* WHAT THE TASK ASKS:
Go from the first line to the line with "R = math.radians" and return those lines verbatim, ends included.
+++ DATA BLOCK +++
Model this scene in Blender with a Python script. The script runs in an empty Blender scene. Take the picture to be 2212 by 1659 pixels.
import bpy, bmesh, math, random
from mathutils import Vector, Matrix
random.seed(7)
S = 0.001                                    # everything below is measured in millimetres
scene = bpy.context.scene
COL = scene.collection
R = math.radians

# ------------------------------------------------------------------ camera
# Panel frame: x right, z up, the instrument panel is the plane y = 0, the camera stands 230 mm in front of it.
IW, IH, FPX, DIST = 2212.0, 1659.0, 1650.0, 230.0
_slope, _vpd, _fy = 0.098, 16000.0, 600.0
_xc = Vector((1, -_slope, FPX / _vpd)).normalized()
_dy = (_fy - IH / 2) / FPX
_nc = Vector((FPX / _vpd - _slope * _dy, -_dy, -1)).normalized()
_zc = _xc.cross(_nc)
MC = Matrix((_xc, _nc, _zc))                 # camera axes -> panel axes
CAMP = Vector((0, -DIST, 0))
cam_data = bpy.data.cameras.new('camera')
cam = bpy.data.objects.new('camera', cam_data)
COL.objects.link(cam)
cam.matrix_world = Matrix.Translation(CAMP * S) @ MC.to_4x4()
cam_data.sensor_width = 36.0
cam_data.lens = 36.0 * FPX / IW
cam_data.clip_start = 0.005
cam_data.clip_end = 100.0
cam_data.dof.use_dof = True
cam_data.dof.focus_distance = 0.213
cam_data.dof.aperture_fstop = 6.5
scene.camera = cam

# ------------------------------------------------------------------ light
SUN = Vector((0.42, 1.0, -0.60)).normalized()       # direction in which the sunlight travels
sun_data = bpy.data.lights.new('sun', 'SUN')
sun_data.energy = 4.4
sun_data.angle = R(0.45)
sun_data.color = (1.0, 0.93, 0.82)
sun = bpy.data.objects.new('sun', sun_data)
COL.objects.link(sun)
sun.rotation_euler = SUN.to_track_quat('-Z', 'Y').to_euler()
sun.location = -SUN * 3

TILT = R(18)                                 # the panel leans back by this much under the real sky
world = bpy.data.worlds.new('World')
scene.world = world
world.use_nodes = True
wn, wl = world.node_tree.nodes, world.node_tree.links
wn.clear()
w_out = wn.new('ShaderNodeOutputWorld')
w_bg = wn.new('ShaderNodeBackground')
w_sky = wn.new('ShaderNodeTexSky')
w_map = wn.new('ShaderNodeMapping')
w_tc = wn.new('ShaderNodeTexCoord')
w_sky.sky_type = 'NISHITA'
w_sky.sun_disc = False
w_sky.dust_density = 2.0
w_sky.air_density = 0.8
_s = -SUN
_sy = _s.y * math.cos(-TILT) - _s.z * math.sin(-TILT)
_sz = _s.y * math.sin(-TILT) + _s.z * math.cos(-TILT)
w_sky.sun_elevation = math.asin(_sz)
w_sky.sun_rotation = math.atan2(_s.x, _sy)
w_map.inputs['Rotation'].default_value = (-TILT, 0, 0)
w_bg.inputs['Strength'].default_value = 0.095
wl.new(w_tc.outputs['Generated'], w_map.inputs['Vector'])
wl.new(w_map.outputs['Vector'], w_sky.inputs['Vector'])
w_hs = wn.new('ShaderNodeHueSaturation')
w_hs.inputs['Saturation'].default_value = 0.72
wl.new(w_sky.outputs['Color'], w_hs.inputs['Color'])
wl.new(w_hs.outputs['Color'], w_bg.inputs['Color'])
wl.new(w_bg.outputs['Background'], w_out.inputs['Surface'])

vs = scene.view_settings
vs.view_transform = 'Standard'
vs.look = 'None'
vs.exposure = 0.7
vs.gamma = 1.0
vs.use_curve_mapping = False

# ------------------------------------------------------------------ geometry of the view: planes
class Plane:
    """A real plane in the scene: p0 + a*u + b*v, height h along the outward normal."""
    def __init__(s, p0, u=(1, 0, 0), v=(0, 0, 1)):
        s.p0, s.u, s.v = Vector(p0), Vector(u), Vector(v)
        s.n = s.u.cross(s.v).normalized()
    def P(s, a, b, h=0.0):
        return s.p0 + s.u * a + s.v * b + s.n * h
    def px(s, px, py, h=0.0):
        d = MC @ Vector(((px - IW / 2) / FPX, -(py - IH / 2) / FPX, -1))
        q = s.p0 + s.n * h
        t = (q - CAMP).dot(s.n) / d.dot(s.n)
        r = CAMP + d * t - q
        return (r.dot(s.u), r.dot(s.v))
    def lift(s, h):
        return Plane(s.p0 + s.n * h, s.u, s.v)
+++
* OUTPUT BELOW:
Model this scene in Blender with a Python script. The script runs in an empty Blender scene. Take the picture to be 2212 by 1659 pixels.
import bpy, bmesh, math, random
from mathutils import Vector, Matrix
random.seed(7)
S = 0.001                                    # everything below is measured in millimetres
scene = bpy.context.scene
COL = scene.collection
R = math.radians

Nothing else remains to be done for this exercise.